La photographie de L’Île Noire avait cette même fonction
d’introduction, d’avant-propos, de mise en relation du lecteur avec Tintin. Sa
représentation, sa mise en scène, son image photographiée constituaient un
trait d’union grâce auquel le personnage se rendait visible – représentation à
partir de laquelle le récit devenait possible. Que Le Sceptre d’Ottokar commence par poser les bases de cette relation
à la manière d’une parabole renforce ce lien qui fonctionne dès lors à la
manière d’un contrat dont l’enjeu est la lecture, et dont l’accord repose sur
la représentation : le lecteur, au détour de l’image, doit passer à
travers elle ; il doit aller au-delà, pour trouver le récit. La
représentation, malgré son apparente immobilité, en est la clé.
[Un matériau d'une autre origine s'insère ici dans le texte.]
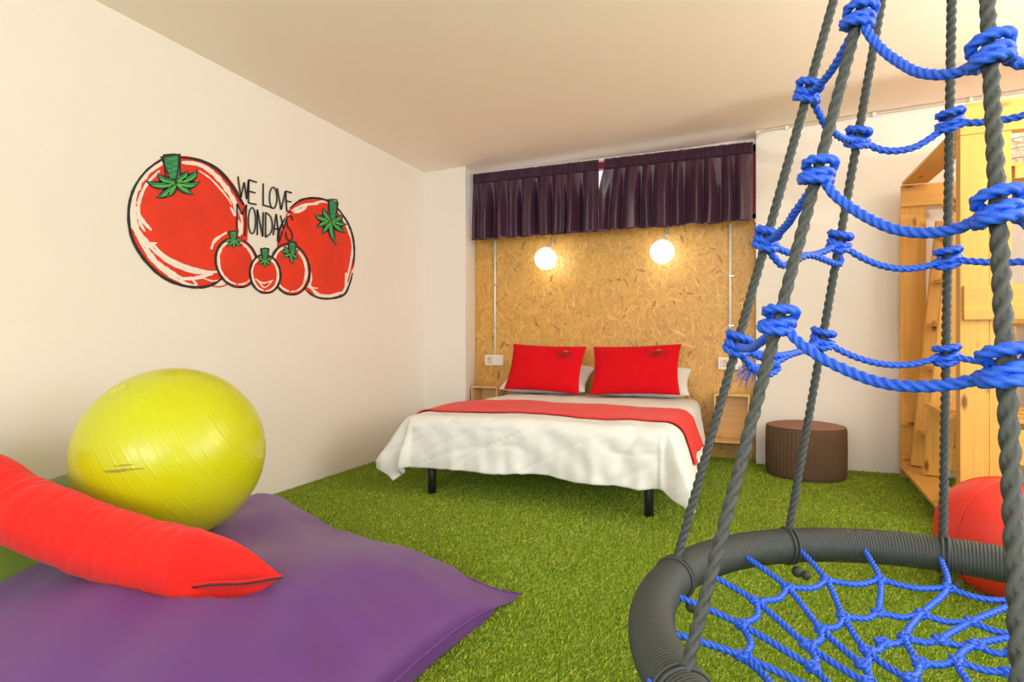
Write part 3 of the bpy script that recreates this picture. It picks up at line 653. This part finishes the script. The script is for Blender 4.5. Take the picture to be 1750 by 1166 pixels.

Car ce n’est
pas seulement le personnage principal que le lecteur trouvera derrière elle,
derrière la sculpture, ce n’est pas seulement une autre représentation, l’image
de Tintin, mais c’est aussi et surtout la lecture, à travers un détail
fondamental : le livre que transporte le héros. Cette première case expose
donc non seulement la situation initiale du récit, mais établit aussi les
règles et les principes qui en président la lecture : une parole (le
livre) littéralement portée par le personnage, qui ne peut se rendre visible
qu’à travers la représentation (le geste).